Former newspaper business writer Bill Ritter will head a new investigative “team” the station is forming, which will consist of Ritter and a producer to be named later. Although he was hired 17 months ago to do business segments, Ritter has become the station’s top news reporter, usually assigned to the most complex news stories each day. Ritter said he was seriously considering leaving television to return to newspapers when the “dream job” was offered to him.

Anchor Marty Levin will host a new monthly documentary, tentatively titled “Third Thursday,” with Steve Corman rejoining the station to serve as executive producer. Kurt Snider, winner of seven Emmy awards during his stint with KFMB-TV’s (Channel 8) “PM Magazine,” will move over to 39 to work as a producer and photographer with the documentary unit.

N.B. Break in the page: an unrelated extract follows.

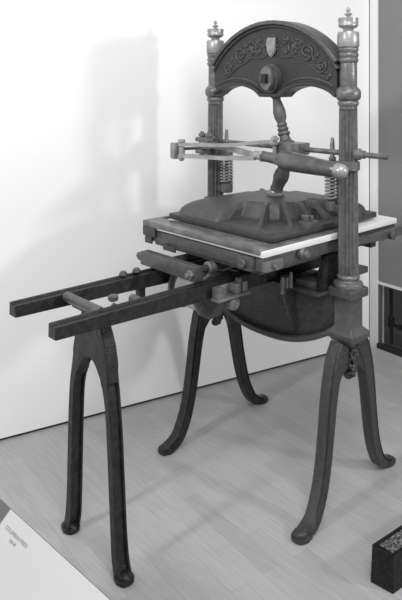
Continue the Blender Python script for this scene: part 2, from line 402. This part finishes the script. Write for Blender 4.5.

The station also has purchased a state-of-the-art toy, a mobile satellite van, which will allow them to do live reports from anywhere. Channel 39 is expected to premier its new name, new set, new music and the rest of its changes Sept. 16.

And just to accent the feeling of unsettlement, there was a rumor--unsubstantiated--floating through the Channel 39 newsroom on Friday that the station had been sold to Westinghouse. Never a dull moment these days at 39.

Notes and quotes: Officials at KGB-FM (101.5) couldn’t let Laura Nortman slaughter those pigs, Berger and Prescott. But they were Nortman’s pigs, even if she did name them after the KGB morning team. So when the two sows went up for auction at the Del Mar Fair, their namesakes, Berger and Prescott, were on hand. The station paid $1,015 (the station’s frequency, coincidentally) for Prescott. Berger was too fat a pig to even bid on, but Nortman threw him in for free. The pigs are now wallowing on a ranch owned by KGB’s parent company, Brown Broadcasting, and will probably be used in future KGB promotions. . . A collection of the best shorts from the past few years of the annual Festival of Animation will begin a four-weekend run on Friday at the La Jolla Museum of Contemporary Art. Among the offerings will be “Vincent,” an old short by Tim Burton, director of “Pee Wee’s Big Adventure” and “Beetlejuice,” and Danny Antonucci’s “Lupo the Butcher.” There will also be some screenings not listed on the program, including films entitled “The Thing What Lurked in the Tub” and “Lee’s Press-On Limbs.” A rare short narrated by the late Lenny Bruce, “Thank You Masked Man,” will also be screened. . . KGTV-TV (Channel 10) weatherman Mike Ambrose, a.k.a. “Captain Mike,” will add his cheery demeanor to KSDO-AM (1130). He replaces Sean Boyd, who has been filing reports for KSDO for the past 10 years from Bakersfield.